Ghost stories

The “ID this ghost story” thread makes me in the mood for a good 'ol haunted novel. Any you’d particularly recommend?

“The last man on Earth sat alone in a room. There was a lock on the door…”

Well, that’s a very different two sentence story from the original. :slight_smile:

Is that from a book I’m supposed to know?

ETA: Was that supposed to be “knock” instead of “lock”?

• Shirley Jackson, The Haunting of Hill House
• Edward Bulwer-Lytton, The Haunted and the Haunters
• Horace Walpole, The Castle of Otranto
• Henry James, The Turn of the Screw

How about some new ones from the last five years?

The Ghost Writer by John Harwood
Heart Shaped Box by Joe Hill (he’s the older of Stephen King’s sons)

Ghost Story by Peter Straub.


A Winter Haunting by Dan Simmons is a pretty good ghost story.

It is the sequel to Summer of Night which is the best horror story I have ever read.

One of my favorites. Actually, anything by Peter Straub is pretty good, and often creepy.

A recent one: Her Fearful Symmetry But it is not thriller-chiller scary. Same with Peter S. Beagle’s A Fine and Private Place.

There is always The Yellow Wallpaper.

I came in here to say Ghost Writer - it was such a find for me - I especially love the nested short stories in it. Heart Shaped Box was excellent as well.

The Thirteenth Tale, by Diane Setterfield, is wonderful. I’d say it’s not strictly, strictly speaking a ghost story, but in a way it does feature at least two “ghosts” and is deliciously gothic and creepy.

That’s not a ghost story, though; that’s a psychological horror story.

It’s a good one, though. Very creepy, and I spent a lot of time in English class rereading it instead of paying attention.

The Woman in Black by Susan Hill was a pleasant surprise. It’s been filmed but you can’t find a (legal) copy anywhere, and it’s been a play. It’s the creepiest story I’ve read in years.

imasquare, those two Simmons books are excellent. There’s speculation that some of the events of Summer of Night were all in Dale’s head, which is supposedly confirmed by what happens in A Winter Haunting. I’m tempted to re-read them, to see if that theory makes sense.

Anything by M. R. James.

The House Next Door, by Anne Rivers Siddons. Not a traditional haunted house story, but it’s excellent.

Hell yeah! Good call.
If you want a classic, Malleus, tis the season for A Christmas Carol.

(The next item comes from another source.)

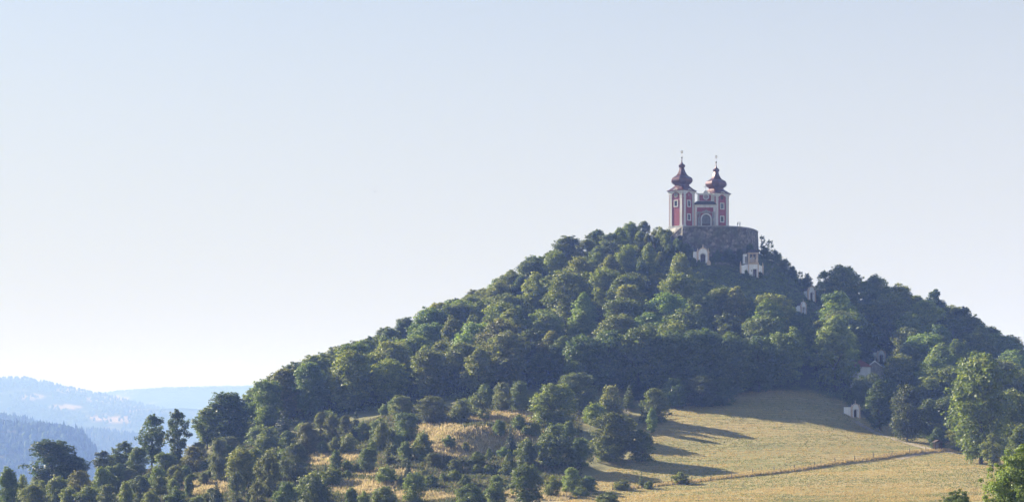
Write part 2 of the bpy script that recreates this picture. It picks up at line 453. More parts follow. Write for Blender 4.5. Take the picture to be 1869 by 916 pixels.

And if you like that one, you should really like the Peter Straub book A Winter Haunting is a rip off of: If You Could See Me Now.

I haven’t read The Little Stranger by Sarah Waters yet, but I want to. It’s supposed to be good, or so I’ve heard:

I know Ann Rice got bashed in the “Worst Popular Books” thread, and I’ll wholeheartedly agree that, in the series she has written, each successive book is weirder and more “WTF?” than the last.

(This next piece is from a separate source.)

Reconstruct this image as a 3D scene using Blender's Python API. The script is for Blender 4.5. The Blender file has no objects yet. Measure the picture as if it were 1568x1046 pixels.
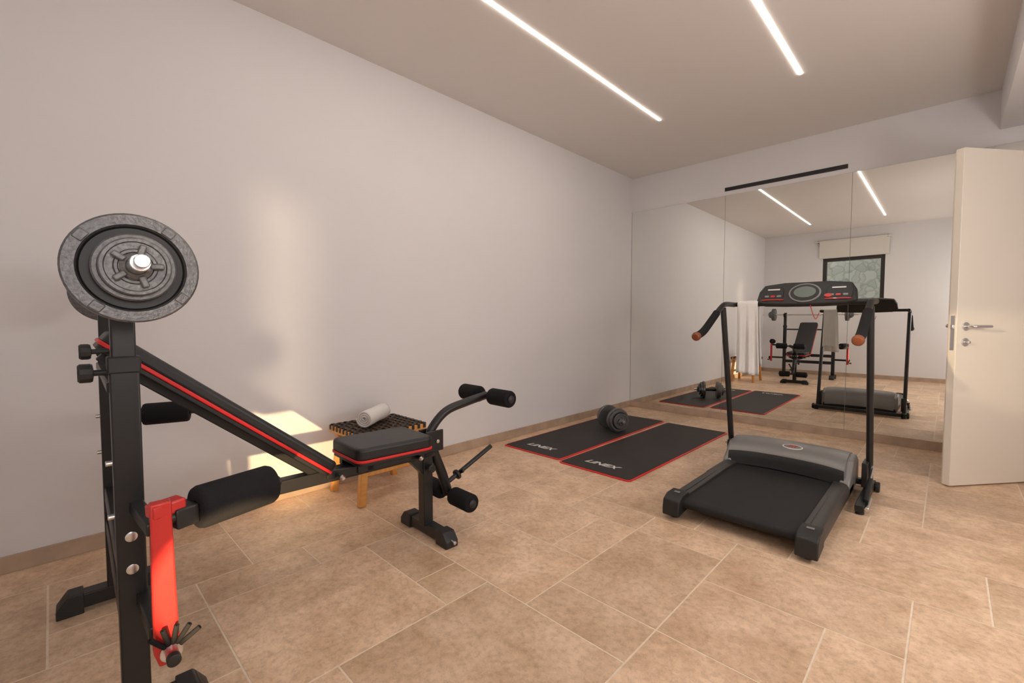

However, the first book in a series is another matter. Both Interview with the Vampire and The Witching Hour scared the crap out of me. (OK, The Witching Hour gets pretty “WTF?” at the very end, but everything else up to that point is really creepy and scary.)

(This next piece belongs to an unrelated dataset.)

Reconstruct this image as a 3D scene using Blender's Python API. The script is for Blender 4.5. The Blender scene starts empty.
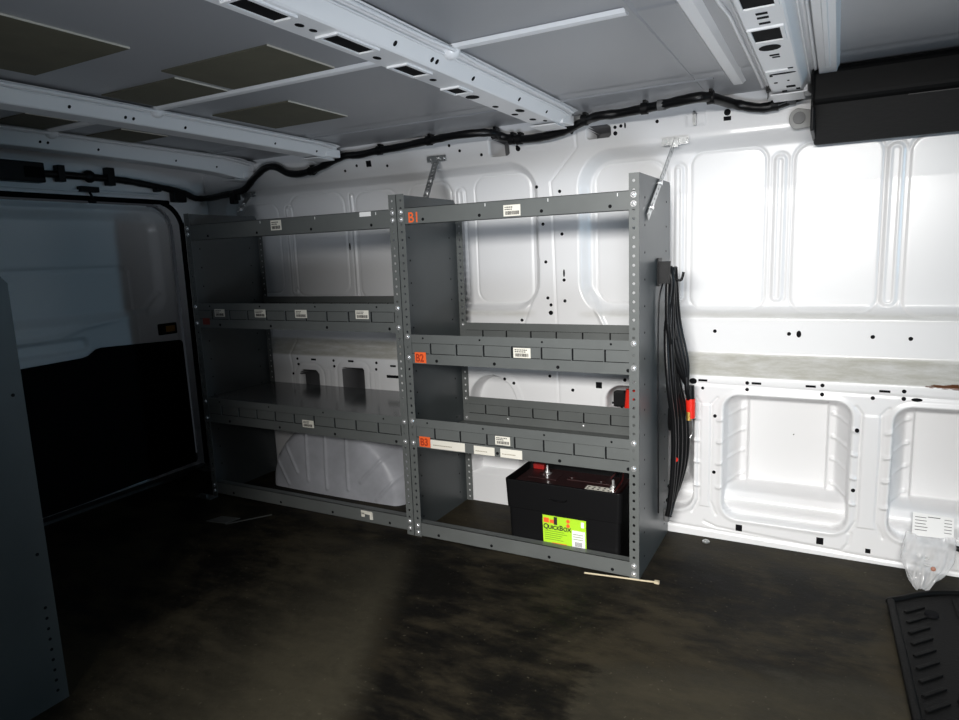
import bpy, math, random
import numpy as np
from mathutils import Vector, Matrix
random.seed(4)
S = bpy.context.scene
COL = S.collection
PI = math.pi

# ------------------------------------------------------------------ camera
cam = bpy.data.cameras.new('camera'); cam.sensor_width = 36; cam.lens = 24.92
cam.clip_start = 0.02
camo = bpy.data.objects.new('camera', cam); COL.objects.link(camo)
yaw, pit, rol = 0.4955, 0.1594, -0.0382
fw = Vector((-math.sin(yaw)*math.cos(pit), math.cos(yaw)*math.cos(pit), -math.sin(pit)))
r0 = Vector((math.cos(yaw), math.sin(yaw), 0)); u0 = r0.cross(fw)
cr = r0*math.cos(rol)+u0*math.sin(rol); cu = -r0*math.sin(rol)+u0*math.cos(rol)
M4 = Matrix((cr, cu, -fw)).transposed().to_4x4(); M4.translation = Vector((0.4824, -1.841, 0.98))
camo.matrix_world = M4
S.camera = camo

# ------------------------------------------------------------------ light
S.view_settings.view_transform = 'Standard'
S.view_settings.look = 'None'
S.view_settings.gamma = 1
S.view_settings.use_curve_mapping = False
S.view_settings.exposure = 0.0
w = bpy.data.worlds.new('world'); S.world = w; w.use_nodes = True
w.node_tree.nodes['Background'].inputs[0].default_value = (0.75, 0.85, 1.0, 1)
w.node_tree.nodes['Background'].inputs[1].default_value = 0.02

def area(name, loc, look, sx, sy, power, col, spread=180):
    l = bpy.data.lights.new(name, 'AREA'); l.shape = 'RECTANGLE'; l.size = sx; l.size_y = sy
    l.energy = power; l.color = col; l.spread = math.radians(spread)
    o = bpy.data.objects.new(name, l); COL.objects.link(o); o.location = loc
    d = Vector(look)-Vector(loc); o.rotation_euler = d.to_track_quat('-Z', 'Y').to_euler()
    return o
# daylight through the open side door (a band of bright sky) and through the cab's windscreen
area('daylight_side_door', (0.36, -2.6, 1.38), (0.07, 0.45, 1.92), 1.2, 0.26, 12.6, (1.0, 0.985, 0.96), 64)
area('daylight_side_door_low', (0.36, -2.6, 1.34), (0.07, 0.45, -0.28), 1.2, 0.26, 16.0, (1.0, 0.985, 0.96), 62)
area('daylight_windscreen', (2.7, -0.16, 1.05), (-1.0, -0.2, 1.0), 0.32, 0.55, 3.8, (0.42, 0.74, 1.0), 110)
area('daylight_ground_bounce', (1.0, -2.3, 0.02), (0.0, -0.35, 1.45), 1.2, 0.6, 6.9, (0.84, 0.91, 1.0), 64)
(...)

AuntiePam, I’m definitely going to have to read The Woman in Black. I saw it the 1989 TV version and thought it was fabulous. (And it’s been long enough ago that I don’t remember the details, so I can get scared anew!)

I liked it a lot, and so did everyone in my book group who read it. People were comparing it to The Haunting of Hill House. It’s not that good, but it’s pretty good.

freckafree, I envy you, seeing it on film. And I envy all the Londoners who’ve enjoyed the stage play. Criminey, everything else is out on DVD – why not this?